The other main difference lies with the price: IBUY charges an expense ratio of 0.65 percent compared to ONLN’s fee of 0.58 percent.

Hat Trick

Hyman says it’s no coincidence that ONLN launched the same day as the start of Amazon Prime Day, an annual 36-hour shopping event with more than 1 million deals worldwide. He adds that his company introduced the ProShares Decline of the Retail Store ETF (EMTY) and ProShares Long Online/Short Stores ETF (CLIX) around the time of Black Friday last November.

EMTY seeks to profit from the decline of brick-and-mortar retailers through a short exposure to the Solactive-ProShares Bricks and Mortar Retail Store Index. That fund has nearly $21 million in assets and an expense ratio of 0.65 percent. EMTY is down roughly 19 percent since it launched, according to Yahoo Finance. Hyman attributes that to the recent share price gains made by traditional brick-and-mortar retailers.

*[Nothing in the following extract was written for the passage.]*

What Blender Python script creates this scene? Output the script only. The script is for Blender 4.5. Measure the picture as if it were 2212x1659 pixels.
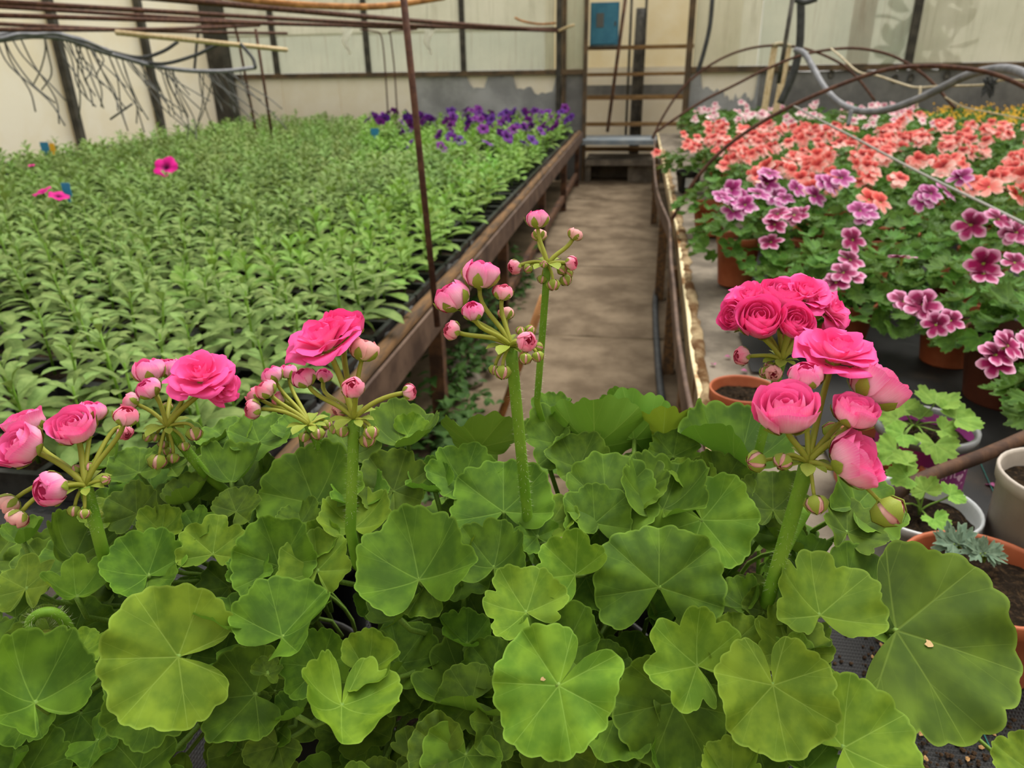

CLIX combines a 100 percent long position in retailers that primarily sell online or through other non-store channels with a 50 percent short position in retailers principally relying on physical stores. That fund has $65 million in AUM and an expense ratio of 0.65 percent. And it has fared much better to-date than EMTY with a return of about 26 percent during its brief life.

With ONLN, ProShares is making an all-in, long-only bet on the future of online retail.

“We’re excited to offer folks the long-only [retail] opportunity,” Hyman says regarding the debut of ONLN. “Now we have all three pieces.”